Los fariseos tuvieron ese problema. No quisieron acoger ni la palabra, ni la presencia ni el amor y la salvación de Jesús. ¿No nos pasa a nosotros –acaso- algo parecido? ¿No nos ocurre que dejamos muchas veces bien guardada esa capacidad de amar y, en lugar de reaccionar con amor a cualquier situación, reaccionamos con violencia, con agresividad, con malestar, con mala expresión, con mal timbre de voz? ¿No reaccionamos a veces también, con ira, con cólera? Estamos negándonos a recuperar la vista. Hemos guardado la vista que hemos recibido. Se nos ha olvidado el don de Dios, aunque sea por un instante. Y nuestra ceguera brota de nuevo. 
O -en ocasiones- estamos como queriendo comprar el don de Dios, de manera semejante a Simón el mago, que quiere comprarles a los apóstoles el poder de Dios que hay en ellos y que es capaz –incluso- de hacer milagros (Hech 8, 9). A veces nosotros también queremos «comprar» el amor de Dios con buenas obras y nos equivocamos en la procedencia. El nacimiento de un hijo no viene antes de la concepción del mismo, siempre viene después. Los frutos vienen después de que el árbol ha crecido y tiene la capacidad de engendrar frutos. Nosotros hemos de acoger el amor, vivir en el amor para que el amor dé frutos en nosotros. Y no a la inversa. Por eso el pasaje del ciego de nacimiento nos pone ante la situación de nuestro propio encuentro personal con Jesús y de la necesidad que tenemos de salir a su paso, de colocarnos en su camino. Ya no diremos «ir a su encuentro». Algo más sencillo y accesible para nuestra debilidad y ceguera: colocarnos cerca del amor para que al pasar sane nuestras cegueras, sane nuestro corazón y no seamos empecinadamente ciegos como los fariseos. Su gran pecado fue no querer abrir su corazón al amor. Ese fue su gran pecado, su gran error, llamémosle como queramos. El nuestro puede ser haber abierto los ojos y no vivir correspondiendo al amor. Estaríamos en la misma situación. Jesús por eso, al final del pasaje del Evangelio y a las puertas ya casi de la semana de Pascua nos pregunta como al ciego de Jericó:
-“¿Crees en el Hijo del Hombre? 
El dijo: -¿Quién es?
-El que te está hablando. 
-Sí, Señor, creo.
El Señor hoy nos sitúa frente a las dos posiciones. Nos vuelve por fin a este tercer momento, el momento de confirmar y reafirmar nuestra confianza en Dios. Nuestro deseo de recibir, de ser amados por Dios, de ponernos a tiro del amor de Dios para que el amor de Dios transforme nuestra vida y nos aleje de esa ceguera que siempre está rondando -como dice el apóstol san Pedro en su carta- «como león rugiente buscando a quién devorar». Siempre está rondando: la soberbia, el egoísmo, el hedonismo, nuestro amor desordenado a nosotros mismos. Es nuestro gran enemigo y es nuestra gran piedra de tropiezo. La misma que llevó al principio del hombre al pecado vuelve a conducirnos hoy. Aparece como la catarata de los ojos impidiendo ver, y, poco a poco va emborronando tanto la imagen, que, al final ya no puedes ver nada.

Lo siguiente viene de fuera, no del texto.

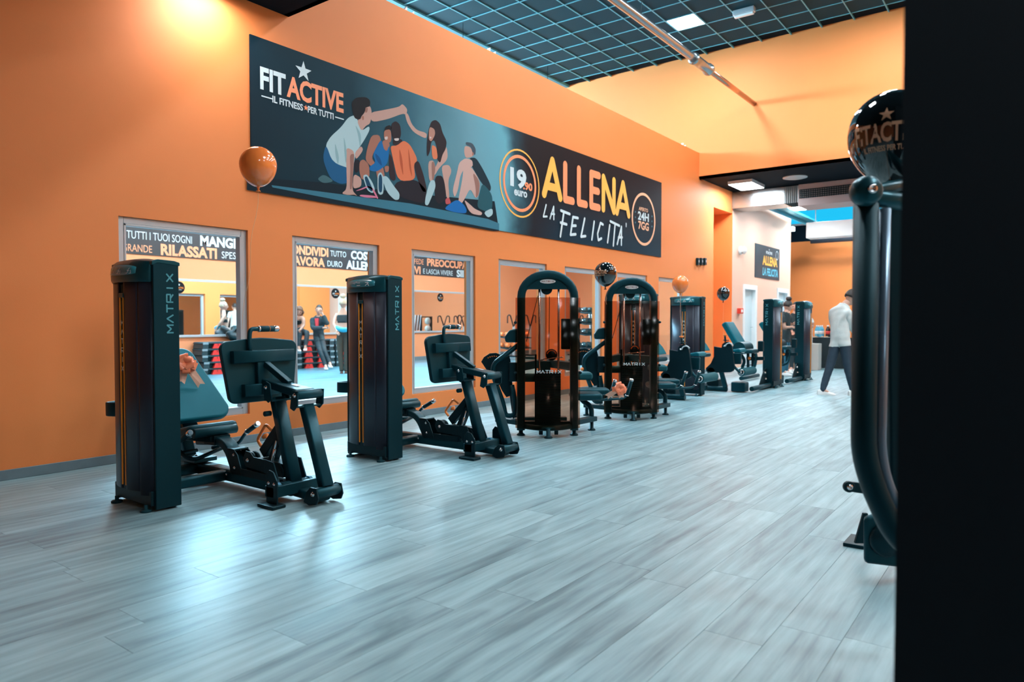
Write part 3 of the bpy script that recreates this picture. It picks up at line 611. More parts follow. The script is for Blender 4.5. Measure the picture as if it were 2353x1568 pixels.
c2 = AY(1478, 504, PY); xr2 = (AY(1505.5, 504, PY).x - AY(1451, 504, PY).x) / 2; c2.x = (AY(1505.5, 504, PY).x + AY(1451, 504, PY).x) / 2; o2 = V((c2.x, PY - .004, c2.z))
PK = mat('peach_pale_lettering', (.95, .48, .28), .5)
PK2 = MB(); ring(PK2, o2, EX, EZ, xr2 * .9, xr2)
px_text(PK2, 'APERTO', 1468, 1489, c2.z + .15, c2.z + .22, .02); px_text(WH, '24H', 1466, 1491, c2.z - .03, c2.z + .13, .03); px_text(PK2, '7GG', 1467, 1491, c2.z - .21, c2.z - .05, .03)
ST = MB()
for sx in (-1, 1):
    for kz in (-.1, 0, .1): star(ST, (c2.x + sx * xr2 * .70, PY - .004, c2.z + kz), EX, EZ, .026)
ST.build('printed_star', mat('print_star', srgb(60, 130, 150), .5), pn)
WH.build('lettering', LTXT, pn); PE.build('lettering', mat('salmon_lettering', (.98, .30, .13), .5), pn)['label'] = 'salmon lettering'; YE.build('lettering', YEC, pn)['label'] = 'amber lettering'; PK2.build('lettering', PK, pn)
# ---- small poster by the doors (lettering only)
QY = W0 - .015
qx0, qx1, qz0, qz1 = 19.17, 21.36, 2.37, 3.28
pq = empty('wall_poster', (qx0, QY, qz0), 'smaller dark poster with orange slogan on the pale wall between the doors', 'poster')
MB().box(qx0, qx1, QY, W0, qz0, qz1).build('panel', mat('poster_navy', (.012, .045, .065), .5), pq)
mb = MB(); text(mb, 'ALLENA', (qx0 + .62, QY - .003, 2.74), EX, EZ, 1.35, .26, .04); mb.build('lettering', YEC, pq)['label'] = 'orange slogan'
mb = MB(); text(mb, 'LA FELICITA', (qx0 + .62, QY - .003, 2.45), EX, EZ, 1.4, .22, .03, .15); mb.build('lettering', mat('sky_lettering', (.10, .55, .75), .5), pq)['label'] = 'blue slogan'
mb = MB(); text(mb, 'FITACTIVE', (qx0 + .92, QY - .003, 3.06), EX, EZ, .55, .08, .03); star(mb, (qx0 + 1.2, QY - .003, 3.19), EX, EZ, .04); ring(mb, V((qx0 + 1.93, QY - .003, 3.08)), EX, EZ, .11, .13); mb.build('lettering', LTXT, pq)
# wall fittings
for k in range(3):
    p = AY(1601 + 8.2 * k, 601.5, W0); r = empty('switch_box', (p.x, W0, p.z), ['left', 'middle', 'right'][k] + ' of three small black switch boxes on the orange wall', 'switch', 'row of wall switches')
    MB().box(p.x - .055, p.x + .055, W0 - .05, W0, p.z - .08, p.z + .08).build('box', METALD, r, .006); MB().box(p.x - .02, p.x + .02, W0 - .058, W0 - .05, p.z - .02, p.z + .03).build('rocker', ALU, r, .002)
p = AY(1700, 576, W0); mb = MB().lathe([(.11, 0), (.11, .04), (.08, .05), (.08, .09), (.1, .1), (.1, .12), (.06, .16), (0, .17)], (p.x, W0, p.z), (0, -1, 0), 20); tag(mb.build('siren', WHITEM), 'round white siren on the pale wall left of the poster', 'siren')
p = AY(1697, 715, W0); r = empty('fire_alarm', (p.x, W0, p.z), 'small red fire alarm box on the pale wall left of the first door', 'alarm')
MB().box(p.x - .11, p.x + .11, W0 - .09, W0, p.z - .07, p.z + .07).build('housing', mat('red_plastic', (.75, .05, .03), .4), r, .008); MB().box(p.x - .06, p.x + .06, W0 - .095, W0 - .09, p.z - .035, p.z + .035).build('glass', WHITEM, r)
p = AY(1812, 527, W0); tag(MB().box(p.x - .12, p.x + .1, W0 - .16, W0, p.z - .06, p.z + .06).build('spotlight', emis('spot_light', (.6, .95, 1.), 6), None), 'small bright spotlight at the corner of the pale wall', 'light')
# spiral duct along the hall
dy, dz = 5.007, 5.82
r = empty('round_duct', (2, dy, dz), 'long round steel duct hanging along the hall under the tile ceiling', 'duct')
mb = MB(); mb.tube([(5.2 + .3 * i, dy, dz) for i in range(24)], .068, 20); mb.build('pipe', GALV, r)
mb = MB()
mb.lathe([(.08, -.05), (.105, -.03), (.105, .0), (.09, .02), (.09, .62), (.11, .64), (.11, .7), (.07, .72)], (12.05, dy, dz), (1, 0, 0), 20); mb.build('coupler', GALV, r)
MB().tube([(12.6, dy, dz), (BACK, dy, dz)], .05, 16).build('thin_pipe', mat('pipe_orange_reflection', (.6, .35, .25), .25, .9), r)  # steel pipe; the orange wall's reflection is put into its colour
for x in (7.0, 10.0): MB().tube([(x, dy, dz + .06), (x, dy, CEIL)], .004, 6).build('hanger', METALD, r)
# emergency light on the ceiling
p = AZ(1710, 20, CEIL); r = empty('emergency_light', p, 'slim pale emergency light on the tile ceiling right of the glowing panel', 'light')
MB().box(p.x - .06, p.x + .06, p.y - .20, p.y + .2, CEIL - .10, CEIL - .005).build('housing', ALU, r, .01); MB().box(p.x - .04, p.x + .04, p.y - .18, p.y + .18, CEIL - .14, CEIL - .10).build('diffuser', WHITEM, r, .01)
# round diffuser, duct, grille unit
p = AZ(1827, 407, SKYB); mb = MB().lathe([(.26, 0), (.26, .015), (.2, .03), (0, .035)], p, (0, 0, -1), 28); tag(mb.build('ceiling_speaker', mat('pale_grille', (.45, .5, .52), .5)), 'round pale speaker in the black rear ceiling', 'speaker')
r = empty('rectangular_duct', (17.4, 6.2, 3.95), 'shiny rectangular steel duct leading from the wall to the grille unit', 'duct')
MB().box(17.4, 18.1, 4.95, W0, 3.97, SKYB - .01).build('body', GALV, r, .01); mb = MB()
for k in range(6): mb.box(17.385, 18.115, 4.92 - .045 * k, 4.92 - .045 * k, 3.96, SKYB - .01)
mb.build('flexible_collar', GALV, r, .004); MB().box(17.41, 18.09, 4.645, 4.95, 3.98, SKYB - .02).build('collar_core', mat('grey_fabric', (.35, .4, .42), .6), r)
r = empty('air_unit', (17.38, 2.8, 3.88), 'white grille air unit under the rear ceiling beside the steel duct', 'air conditioner')
WP = mat('warm_white_panel', (.40, .37, .39), .5)
MB().box(17.38, 18.2, 2.6, 4.64, 3.88, SKYB - .005).build('housing', WP, r, .01); mb = MB()
for k in range(5): mb.box(17.36, 17.38, 3.45, 4.6, 4.06 + .045 * k, 4.078 + .045 * k)
for k in range(24): mb.box(17.362, 17.38, 3.45 + .05 * k, 3.462 + .05 * k, 4.05, 4.26)
mb.build('grille', METALD, r)
# raised blue-lit zone at the back
SKYM = emis('skylight_pane', (.05, .60, .95), 1.3)
r = empty('skylight', (19.7, 1, 5.1), 'blue glowing skylight strip above the rear hall', 'skylight'); MB().box(21.2, 24.5, .5, 5.6, 5.15, 5.19).build('pane', SKYM, r)
tf = mat('teal_painted_beam', (.03, .30, .40), .4)
mb = MB(); mb.box(19.7, 24.0, 5.80, 6.05, 4.33, 4.39).box(19.7, 24.0, 6.03, 6.05, 4.22, 4.39).box(23.9, 24.0, 5.9, 6.05, 4.0, 4.39); tag(mb.build('roof_beam', tf, None, .004), 'teal angled roof beam below the blue skylight', 'beam')
pa, pb = AX(1852, 512, 20.5), AX(1990, 508, 20.5); pc = AX(1852, 548, 20.5)
r = empty('fan_coil', (20.5, pb.y, pc.z), 'bright white suspended air unit below the blue skylight', 'air conditioner')
MB().box(20.5, 20.95, pb.y, pa.y, pc.z, pa.z).build('housing', mat('bright_white', (.93, .95, .97), .5), r, .02)
mb = MB()
for yy in (pa.y - .2, pb.y + .2): mb.tube([(20.7, yy, pa.z), (20.7, yy, 5.2)], .012, 6)
mb.build('hanger', ALU, r)
pa, pb = AX(1818, 557, 24.8), AX(1985, 545, 24.8)
tag(MB().tube([(24.8, 6.2, pa.z), (24.8, 0, pa.z)], .09, 14).build('round_pipe', mat('dark_pipe', (.12, .14, .18), .4, .5)), 'dark round pipe running along the top of the far orange wall', 'pipe')
square_lamp(21.6, 22.2, 5.0, 5.6, 5.15, 'added unseen fill lamp above the doors', 'added rear fill lamps', emis('rear_fill_light', (.9, .97, 1.), LAMP_W * 2.6))  # added lamp, bringing white light onto the far wall
for yy in (3.6, .6): square_lamp(23.2, 23.8, yy, yy + .6, 5.15, 'added unseen fill lamp high over the far end of the hall', 'added rear fill lamps', emis('rear_fill_light', (.9, .97, 1.), 1))  # added out of sight to brighten the dull far orange wall
# near pillar
struct('wall_pillar', MB().box(1.474, 1.95, -.35, .212, 0, LOW), NAVY)
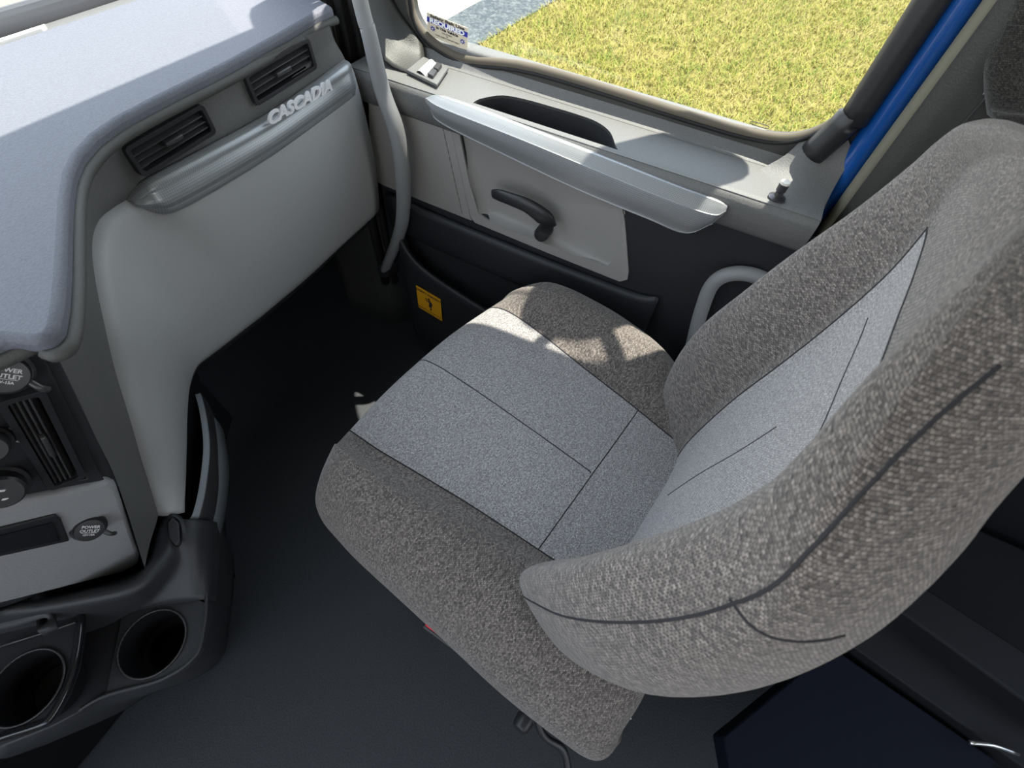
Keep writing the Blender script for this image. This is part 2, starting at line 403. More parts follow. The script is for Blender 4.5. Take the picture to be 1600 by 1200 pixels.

Debemos estar muy cerca del lugar por donde pasa Jesús para poder verlo, contemplarlo, mirarlo y nunca perderlo de vista. Que siempre podamos ver y ver el amor para acogerlo y para compartirlo. El Amor, no un falso amor que después siempre pasa factura. Estamos llamados a resucitar con Jesús. Estamos llamados a pasar también con Jesús el trecho de la cruz pero nuestro fondo, nuestra final es ver. 
Acerquémonos a Jesús. Pongamos empeño en estos días grandes de nuestra fe, pongamos empeño en estar a un paso de Jesús para que podamos entender y recibir su amor y seamos capaces de amar para poder así recuperar la vista. ¡Estamos llamados a ver!